What's new in May 2026

A handful of meetings improvements shipped this month. None require any action on your part.

Calendar notetaker dispatch is now reliable

Previously the underlying mechanism that fires the notetaker for calendar-scheduled meetings wasn't fully wired up — calendar-scheduled bots could miss their meetings. The fix has been applied retroactively to every connected calendar. If you connected your calendar before May 2026, you don't need to disconnect and reconnect; it just works now.

This applies to both Zoom and Microsoft Teams meetings on Google and Microsoft calendars.

Recordings section on every meeting note

After a meeting note is published, a new ## Recordings section is appended automatically with deep links to the captured audio and video files. One click takes you from the meeting note straight to the playable file.

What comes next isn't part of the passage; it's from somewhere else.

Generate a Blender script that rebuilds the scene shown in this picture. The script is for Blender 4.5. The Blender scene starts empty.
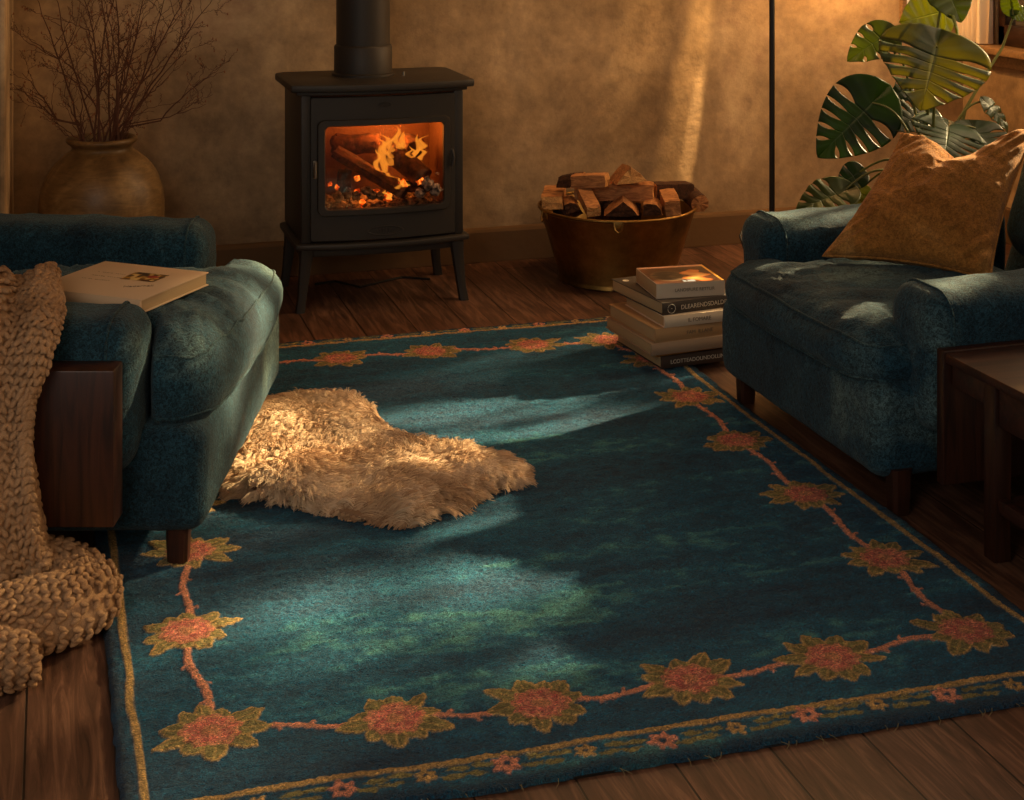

Useful when the summary mentions a quote you want to verify, or when you want to share a 30-second clip of a specific decision rather than the whole transcript.

Clearer Skip / Attend labels on the Upcoming list

The Upcoming Meetings list now shows an explicit Attend label next to the existing Skip toggle, so it's unambiguous which side means "the bot will join" vs. "the bot will skip this one." Previously the toggle was easy to misread.

Better post-meeting notification email

The notification email you receive after a meeting now contains the meeting digest inline — action items at the top, then the summary, then a deep link to the full note. Previously the email contained only the link, which meant another click before you could see anything useful.

If you only have time for one piece of follow-up after a meeting, this email gives you everything you need.


Tips for power users

  1. Use Skip aggressively. Connecting your calendar doesn't mean every call gets recorded. Triage your week on Monday: leave Attend on for working sessions and standups, switch Skip on for 1:1s and anything sensitive. The default is "Attend" because most meetings do benefit from notes — but the override is there for a reason.
  1. Forward invites you didn't create. Even with calendar integration on, you might be invited to meetings on a different calendar (a partner's calendar, an external client's). Forward those invites to your unique meeting email so they show up in Sapience too.
  1. Drop old recordings in. If you have months of Zoom recordings on a hard drive, batch-upload them. Once they're in Sapience, your agent can mine them for context the same way it can with new meetings.
  1. Search the recordings, not just the notes. The ## Recordings section means every meeting note links back to the source media. When the summary says "we agreed on $X" but you want to hear the exact phrasing, the recording is one click away.
  1. Combine meeting notes with project knowledge libraries. Add the meeting note to a project (drag it onto the project, or use the "add to project" action on the note) and the project agent can reason about that meeting whenever you chat with it.

Frequently asked

Does the bot announce itself? Yes. The notetaker joins as a clearly-named participant. Anyone in the meeting can see it.

Can I delete a meeting after the fact? Yes. The meeting note works the same as any other note — open it, delete it, and the recording links go with it.

What if my meeting doesn't have a conferencing link? The notetaker only joins meetings that have a recognized Zoom, Teams, or Google Meet link in the invite. In-person meetings don't auto-record; for those, use Process an existing recording with audio you captured yourself.

Who can see my meeting notes? Only you, by default. Meeting notes follow the same sharing model as every other note in Sapience — share them with a project, with a teammate, or keep them private.

What about audio quality on bad calls? Transcription quality depends on the audio quality of the call. Echo, very strong accents, and overlapping speech reduce accuracy. If a transcript looks rough, the source audio was rough.